Temple Sinai of Roslyn, the largest Reform synagogue on Long Island, recently decided to cease its business relationship with Blank Slate Media’s Roslyn Times after the newspaper group published a letter to the editor that the temple viewed as “bigoted, insulting, dishonest hatred.”
After the temple pulled all of its advertising with Blank Slate Media, Senior Rabbi Michael White said that the temple supports the publisher’s right to print any view it wishes but, at the same time, the temple does not see this as a free-speech issue.
“[Blank Slate Media editor and publisher Steven Blank] admits that he chose to publish anti-Semitic lies,” said Rabbi White. “And just as he has a right to do that, we have a right to choose what institutions we want to associate our names with. We do not want to give our members’ dollars to any institution that enables bigotry.”
The letter in question was published in Blank Slate Media’s six North Shore papers, including the Great Neck News, and on its website, The Island Now, on Dec. 16. In the letter, the author, a reader and former East Williston School Board trustee, made reference to George Soros, a Jewish investment banker. The author called Soros a “Rothschild banker”—a reference to a 200-year-old anti-Semitic slur.
Rabbi White said that this reference was clearly anti-Semitic and cultivates a “dangerous conspiracy theory that Jews control governments on a global scale. I read a lot of periodicals and I’ve never read such outright bigotry like this in any mainstream publication,” he continued. “We would object if this sort of hatred was directed at any community. He says this is freedom of speech. That is absurd. He is the owner of the paper, he decides what to publish and what not to publish. This is an anti-Semitic canard and he said he would do it again.”
Blank responded to Rabbi White—and to numerous letters condemning the decision to run the letter—with an editorial published Dec. 30. In his response, Blank defended his decision to publish the letter and said, “we also believe we are better served by confronting ignorant or hateful ideas than pretending they don’t exist.”

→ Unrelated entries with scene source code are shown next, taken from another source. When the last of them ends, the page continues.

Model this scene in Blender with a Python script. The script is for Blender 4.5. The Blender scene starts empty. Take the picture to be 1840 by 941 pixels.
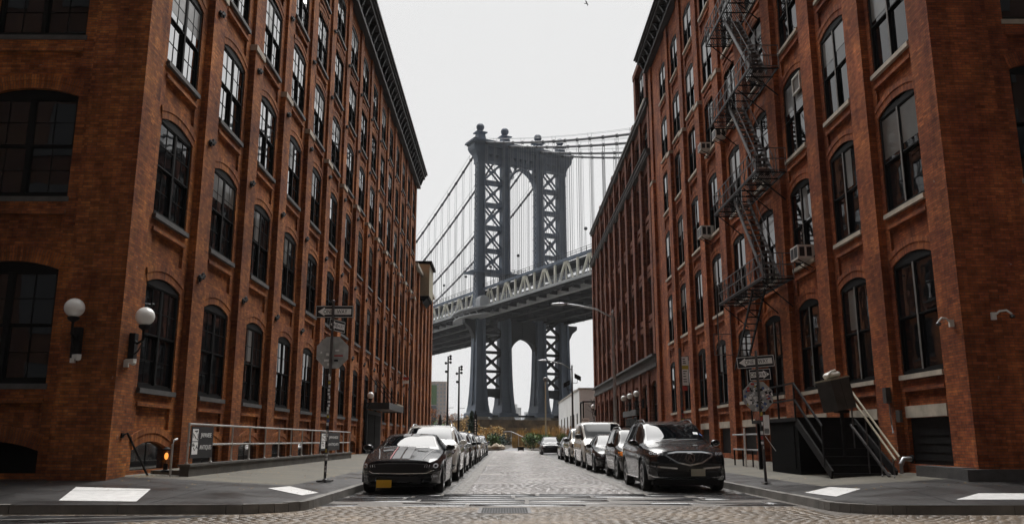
import bpy, math, random
from math import sin, cos, pi, radians, sqrt
from mathutils import Vector, Matrix
from mathutils.bvhtree import BVHTree
import numpy as np
random.seed(7)
S = bpy.context.scene
COL = S.collection
# ------------------------------------------------------------------ camera, sky, sun, exposure
EYE = 1.2
cam = bpy.data.cameras.new('camera'); camo = bpy.data.objects.new('camera', cam); COL.objects.link(camo)
cam.sensor_width = 36; cam.lens = 36*1500/1840; cam.clip_start = .1; cam.clip_end = 6000
camo.location = (0, 0, EYE)
camo.rotation_euler = (pi/2+math.atan(320/1500), 0, -math.atan(13/1535))
S.camera = camo
w = bpy.data.worlds.new('World'); S.world = w; w.use_nodes = True
nt = w.node_tree; N = nt.nodes; L = nt.links
bg = N['Background']
SUN_EL, SUN_AZ = radians(56), radians(12)
sky = N.new('ShaderNodeTexSky'); sky.sky_type = 'NISHITA'; sky.sun_disc = False
sky.sun_elevation = SUN_EL; sky.sun_rotation = SUN_AZ
hs = N.new('ShaderNodeHueSaturation'); hs.inputs['Saturation'].default_value = .04
L.new(sky.outputs[0], hs.inputs['Color'])
# cloud cover: an even overcast veil, paler at the horizon and brighter overhead as in a real overcast sky
tc = N.new('ShaderNodeTexCoord'); sp = N.new('ShaderNodeSeparateXYZ'); L.new(tc.outputs['Generated'], sp.inputs[0])
cr = N.new('ShaderNodeMapRange'); cr.inputs['From Min'].default_value = .5; cr.inputs['From Max'].default_value = .95
cr.inputs['To Min'].default_value = 8.3; cr.inputs['To Max'].default_value = 92
cr.interpolation_type = 'SMOOTHSTEP'
L.new(sp.outputs['Z'], cr.inputs['Value'])
cc = N.new('ShaderNodeCombineColor')
dr_ = N.new('ShaderNodeMapRange'); dr_.interpolation_type = 'SMOOTHSTEP'; L.new(sp.outputs['Y'], dr_.inputs['Value'])      # the cloud is brightest round the hidden sun, ahead, and darker behind
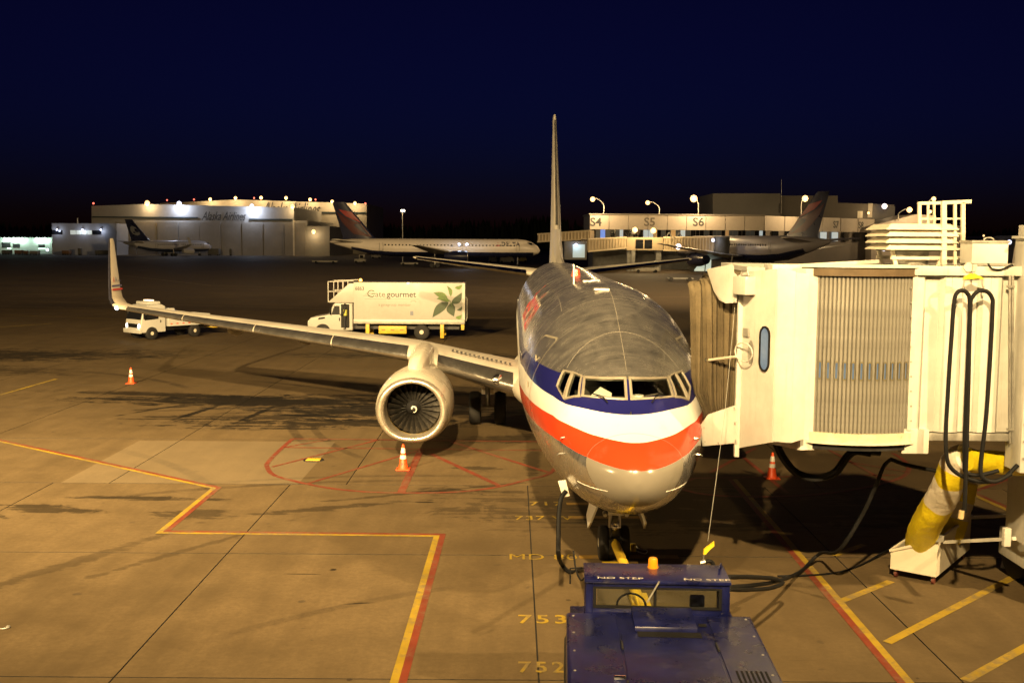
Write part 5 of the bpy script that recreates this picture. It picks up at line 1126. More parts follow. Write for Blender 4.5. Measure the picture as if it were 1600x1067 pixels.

The Anti-Defamation League (ADL) expressed concern about Blank’s decision to print the letter and heard about the letter firsthand from concerned members of the Jewish community in Roslyn after appeals to remove the letter from the website were declined.
Evan R. Bernstein, ADL New York regional director, and Louis P. Karol, chair of ADL’s Long Island advisory committee, issued a joint statement.
“We are disturbed by [Blank Slate Media’s] failure to exercise editorial responsibility in publishing a letter brimming with some of the most well-known and harmful anti-Semitic innuendos and conspiracy theories. This is not about censorship, but rather exercising sound judgment,” said the ADL. “Media outlets are under no legal or moral obligation to publish material that is false and offensive. This diatribe of the most insidious conspiracy theories does nothing to educate readers or advance the marketplace of ideas. To the contrary, it serves only to foster hate and distrust at a time of growing polarization. We call on [Blank Slate Media] to demonstrate more responsibility in what they print and take corrective action to ensure that their editorial review process does not permit the use of such dishonest and hate-filled tropes against Jews or any group in the future.”